CHICAGO-Meckler Bulger Tilson Marick & Pearson LLP has extended its lease at the 541,000-square-foot 123 N. Wacker through 2020. The recent lease restructuring downsized the national law firm from the 68,000 square feet it previously occupied into 57,000 square feet. The renewal also extended the firm’s lease term at the 30-story office building by seven years from a 2013 to 2020 expiration.

“They actually started looking in the market originally because they were intrigued by some of the new buildings going up, so we started the process of looking at new buildings,” says the firm’s real estate advisor, Lisa Davidson, executive managing director of Studley. “Once that got scratched because of everything that has happened out there, including the economy going by the wayside, the firm took a breather. They took it as an opportunity to reevaluate their needs and one of the things they learned is that there were things they no longer needed and certain standards they could change.”

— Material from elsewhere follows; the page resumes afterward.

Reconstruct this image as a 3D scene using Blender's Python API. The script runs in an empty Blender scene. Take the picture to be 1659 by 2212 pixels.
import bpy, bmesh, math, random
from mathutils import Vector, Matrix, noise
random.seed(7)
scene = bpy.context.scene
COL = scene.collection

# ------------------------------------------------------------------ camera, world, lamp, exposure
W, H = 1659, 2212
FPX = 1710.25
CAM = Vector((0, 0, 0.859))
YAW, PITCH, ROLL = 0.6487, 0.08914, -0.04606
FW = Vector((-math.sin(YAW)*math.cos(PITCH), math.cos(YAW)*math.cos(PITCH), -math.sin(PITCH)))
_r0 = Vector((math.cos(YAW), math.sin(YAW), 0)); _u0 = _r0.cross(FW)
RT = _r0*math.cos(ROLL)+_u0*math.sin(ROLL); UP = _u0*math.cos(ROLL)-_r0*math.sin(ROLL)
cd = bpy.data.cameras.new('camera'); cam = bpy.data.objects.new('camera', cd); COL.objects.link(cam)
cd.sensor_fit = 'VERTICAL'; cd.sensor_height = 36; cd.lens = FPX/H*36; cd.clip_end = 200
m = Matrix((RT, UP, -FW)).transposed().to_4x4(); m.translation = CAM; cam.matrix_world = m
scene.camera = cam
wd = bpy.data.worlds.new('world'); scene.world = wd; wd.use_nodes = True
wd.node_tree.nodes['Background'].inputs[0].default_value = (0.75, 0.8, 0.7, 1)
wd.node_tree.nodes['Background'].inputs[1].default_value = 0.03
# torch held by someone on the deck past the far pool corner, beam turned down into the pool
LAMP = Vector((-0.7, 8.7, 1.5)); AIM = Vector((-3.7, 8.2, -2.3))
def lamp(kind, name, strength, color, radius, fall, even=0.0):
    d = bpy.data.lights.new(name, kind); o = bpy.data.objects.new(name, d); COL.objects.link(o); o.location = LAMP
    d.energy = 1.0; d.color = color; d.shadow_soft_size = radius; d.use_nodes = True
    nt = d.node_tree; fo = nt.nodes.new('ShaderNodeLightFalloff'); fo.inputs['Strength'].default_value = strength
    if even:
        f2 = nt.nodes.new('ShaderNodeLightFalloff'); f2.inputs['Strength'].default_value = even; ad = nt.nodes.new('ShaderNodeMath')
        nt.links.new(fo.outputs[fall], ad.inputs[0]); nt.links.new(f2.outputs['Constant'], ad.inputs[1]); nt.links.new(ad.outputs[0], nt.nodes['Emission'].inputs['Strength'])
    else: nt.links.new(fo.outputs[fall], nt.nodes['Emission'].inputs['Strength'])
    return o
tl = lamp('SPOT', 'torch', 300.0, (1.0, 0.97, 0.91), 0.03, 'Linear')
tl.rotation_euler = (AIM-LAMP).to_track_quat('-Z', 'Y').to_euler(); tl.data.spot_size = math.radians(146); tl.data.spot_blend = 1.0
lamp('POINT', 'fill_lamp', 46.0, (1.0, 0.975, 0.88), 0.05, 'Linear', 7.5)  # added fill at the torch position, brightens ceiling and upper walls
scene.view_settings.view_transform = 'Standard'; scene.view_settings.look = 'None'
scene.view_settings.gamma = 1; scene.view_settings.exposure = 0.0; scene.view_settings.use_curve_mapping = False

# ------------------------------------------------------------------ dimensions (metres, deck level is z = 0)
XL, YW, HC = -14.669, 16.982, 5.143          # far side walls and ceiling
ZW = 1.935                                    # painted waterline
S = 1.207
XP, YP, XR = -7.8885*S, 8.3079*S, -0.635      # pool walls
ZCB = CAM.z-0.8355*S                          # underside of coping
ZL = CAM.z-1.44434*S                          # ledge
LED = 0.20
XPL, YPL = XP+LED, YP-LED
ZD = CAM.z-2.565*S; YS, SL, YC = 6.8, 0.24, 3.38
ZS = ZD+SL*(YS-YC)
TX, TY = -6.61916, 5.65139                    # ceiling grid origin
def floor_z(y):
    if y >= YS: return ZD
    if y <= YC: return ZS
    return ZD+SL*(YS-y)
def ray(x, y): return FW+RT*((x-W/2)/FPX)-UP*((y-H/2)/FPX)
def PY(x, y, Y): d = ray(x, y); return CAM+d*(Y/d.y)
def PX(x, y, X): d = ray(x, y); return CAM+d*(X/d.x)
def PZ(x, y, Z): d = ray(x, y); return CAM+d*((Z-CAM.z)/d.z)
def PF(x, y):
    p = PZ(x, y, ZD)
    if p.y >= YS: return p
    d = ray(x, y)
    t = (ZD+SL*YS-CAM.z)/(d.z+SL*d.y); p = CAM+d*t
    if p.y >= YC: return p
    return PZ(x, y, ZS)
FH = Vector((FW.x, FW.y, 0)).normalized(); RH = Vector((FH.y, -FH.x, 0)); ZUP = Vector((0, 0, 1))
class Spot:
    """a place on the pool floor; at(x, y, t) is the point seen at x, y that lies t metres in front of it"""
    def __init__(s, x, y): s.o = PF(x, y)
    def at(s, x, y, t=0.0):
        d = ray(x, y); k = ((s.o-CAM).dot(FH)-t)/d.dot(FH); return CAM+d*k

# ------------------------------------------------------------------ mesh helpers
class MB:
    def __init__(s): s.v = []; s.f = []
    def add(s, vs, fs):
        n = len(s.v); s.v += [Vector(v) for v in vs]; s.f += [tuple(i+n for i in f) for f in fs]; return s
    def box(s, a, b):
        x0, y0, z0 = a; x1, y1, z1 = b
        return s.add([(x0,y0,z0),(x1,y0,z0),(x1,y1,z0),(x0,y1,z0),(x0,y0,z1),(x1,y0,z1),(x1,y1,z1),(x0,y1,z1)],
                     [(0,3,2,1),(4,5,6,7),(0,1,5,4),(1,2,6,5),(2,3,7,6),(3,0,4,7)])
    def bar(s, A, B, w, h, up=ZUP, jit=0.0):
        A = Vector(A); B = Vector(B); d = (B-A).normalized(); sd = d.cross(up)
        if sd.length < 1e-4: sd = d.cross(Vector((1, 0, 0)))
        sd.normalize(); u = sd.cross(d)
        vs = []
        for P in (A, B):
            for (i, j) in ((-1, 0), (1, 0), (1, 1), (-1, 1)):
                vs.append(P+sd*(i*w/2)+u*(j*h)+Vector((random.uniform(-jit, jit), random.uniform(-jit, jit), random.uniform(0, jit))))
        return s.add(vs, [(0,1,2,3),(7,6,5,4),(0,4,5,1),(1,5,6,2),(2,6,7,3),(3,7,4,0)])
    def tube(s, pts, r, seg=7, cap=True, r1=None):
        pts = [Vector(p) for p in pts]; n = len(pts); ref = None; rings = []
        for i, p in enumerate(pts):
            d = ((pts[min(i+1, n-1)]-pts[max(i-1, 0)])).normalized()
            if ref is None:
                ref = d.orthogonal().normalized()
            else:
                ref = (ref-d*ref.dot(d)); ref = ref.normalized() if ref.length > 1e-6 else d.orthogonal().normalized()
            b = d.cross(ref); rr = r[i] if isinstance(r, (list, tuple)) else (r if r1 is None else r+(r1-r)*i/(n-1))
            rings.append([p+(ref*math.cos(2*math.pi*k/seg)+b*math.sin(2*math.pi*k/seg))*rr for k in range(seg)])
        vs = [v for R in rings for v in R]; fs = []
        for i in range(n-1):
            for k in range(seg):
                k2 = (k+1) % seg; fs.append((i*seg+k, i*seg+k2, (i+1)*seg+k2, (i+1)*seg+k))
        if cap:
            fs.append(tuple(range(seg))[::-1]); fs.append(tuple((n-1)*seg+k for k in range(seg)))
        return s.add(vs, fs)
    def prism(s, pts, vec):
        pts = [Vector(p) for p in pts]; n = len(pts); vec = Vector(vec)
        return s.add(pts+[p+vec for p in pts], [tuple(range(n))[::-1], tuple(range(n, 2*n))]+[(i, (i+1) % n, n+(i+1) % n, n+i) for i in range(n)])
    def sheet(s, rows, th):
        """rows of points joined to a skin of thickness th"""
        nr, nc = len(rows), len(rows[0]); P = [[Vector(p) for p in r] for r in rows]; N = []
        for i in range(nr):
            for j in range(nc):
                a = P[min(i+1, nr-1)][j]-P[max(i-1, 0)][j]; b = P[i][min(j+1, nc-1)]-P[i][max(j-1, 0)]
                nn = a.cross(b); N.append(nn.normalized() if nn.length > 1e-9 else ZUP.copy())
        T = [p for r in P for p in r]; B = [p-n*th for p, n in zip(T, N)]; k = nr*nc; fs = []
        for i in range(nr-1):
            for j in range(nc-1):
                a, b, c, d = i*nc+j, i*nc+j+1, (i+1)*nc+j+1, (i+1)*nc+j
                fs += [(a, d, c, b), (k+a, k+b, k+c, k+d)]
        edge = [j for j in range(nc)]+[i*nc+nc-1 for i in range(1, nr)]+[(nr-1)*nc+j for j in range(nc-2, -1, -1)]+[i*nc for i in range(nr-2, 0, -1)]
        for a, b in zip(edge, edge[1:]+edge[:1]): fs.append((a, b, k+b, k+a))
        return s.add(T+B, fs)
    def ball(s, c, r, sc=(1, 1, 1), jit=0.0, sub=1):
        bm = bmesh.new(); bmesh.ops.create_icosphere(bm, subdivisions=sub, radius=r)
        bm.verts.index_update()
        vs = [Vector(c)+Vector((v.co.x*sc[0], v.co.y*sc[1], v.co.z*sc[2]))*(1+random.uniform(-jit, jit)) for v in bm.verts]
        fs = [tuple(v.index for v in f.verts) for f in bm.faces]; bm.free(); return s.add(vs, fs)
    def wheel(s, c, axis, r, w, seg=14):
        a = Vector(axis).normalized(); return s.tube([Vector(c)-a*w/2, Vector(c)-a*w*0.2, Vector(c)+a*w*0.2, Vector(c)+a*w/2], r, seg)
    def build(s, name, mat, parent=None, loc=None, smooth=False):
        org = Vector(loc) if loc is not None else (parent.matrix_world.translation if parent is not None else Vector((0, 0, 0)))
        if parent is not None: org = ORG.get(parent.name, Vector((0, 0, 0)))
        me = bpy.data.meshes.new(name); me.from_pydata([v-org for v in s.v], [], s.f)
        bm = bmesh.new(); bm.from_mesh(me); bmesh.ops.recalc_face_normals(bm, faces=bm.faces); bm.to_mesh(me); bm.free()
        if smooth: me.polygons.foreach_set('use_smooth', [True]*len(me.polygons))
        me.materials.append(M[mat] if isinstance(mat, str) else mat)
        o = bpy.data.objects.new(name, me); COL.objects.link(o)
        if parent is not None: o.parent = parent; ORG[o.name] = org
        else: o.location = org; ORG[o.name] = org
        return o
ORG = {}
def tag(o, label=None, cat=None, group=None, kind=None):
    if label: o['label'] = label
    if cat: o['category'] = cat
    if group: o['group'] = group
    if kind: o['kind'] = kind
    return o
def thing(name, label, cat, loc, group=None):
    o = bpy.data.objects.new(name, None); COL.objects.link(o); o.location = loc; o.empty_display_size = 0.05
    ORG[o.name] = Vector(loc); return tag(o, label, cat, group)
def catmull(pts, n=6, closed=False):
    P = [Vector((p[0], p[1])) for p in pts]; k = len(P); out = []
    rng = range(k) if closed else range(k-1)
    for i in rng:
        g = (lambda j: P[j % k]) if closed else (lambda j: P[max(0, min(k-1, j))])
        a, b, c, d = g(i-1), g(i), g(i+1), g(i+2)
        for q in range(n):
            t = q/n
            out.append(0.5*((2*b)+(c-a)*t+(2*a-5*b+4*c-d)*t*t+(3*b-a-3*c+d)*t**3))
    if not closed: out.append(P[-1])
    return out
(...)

Included in the 11,000 square feet the firm gave back was space for its law library and and some accounting functions. The firm gave back the half of the 15th floor it previously leased, but maintained its occupancy of the entirety of the 16th, 17th and 18th floors. The firm has operated its office out of the building since 2001.

“They reorganized their space so they could fit everything on the remaining three floors that they have,” Davidson tells GlobeSt.com. “It was an opportunity by staying for them to save money now by getting the landlord to take back the space four years early. Of course most firms are doing that these days and looking at how they can reduce their costs.”

While Davidson represented the firm in the deal, building owner Triple Net Properties was represented by Mark Parrish of Grubb & Ellis. Asking lease rates at the building range from $18 to $22 per square foot net. The property is located in Chicago’s West Loop submarket, where overall occupancy is near 86% and average asking lease rates around $35 per square foot gross, according to CB Richard Ellis’ mid-year CBD office market report.

“Overall, the entire market is very soft right now and favorable for tenants,” Davidson says. “The West Loop actually tends to be doing the best because it’s closest to the trains. The Central and East Loop are faring worse than average, and the West Loop continues to be the strongest of all the submarkets.”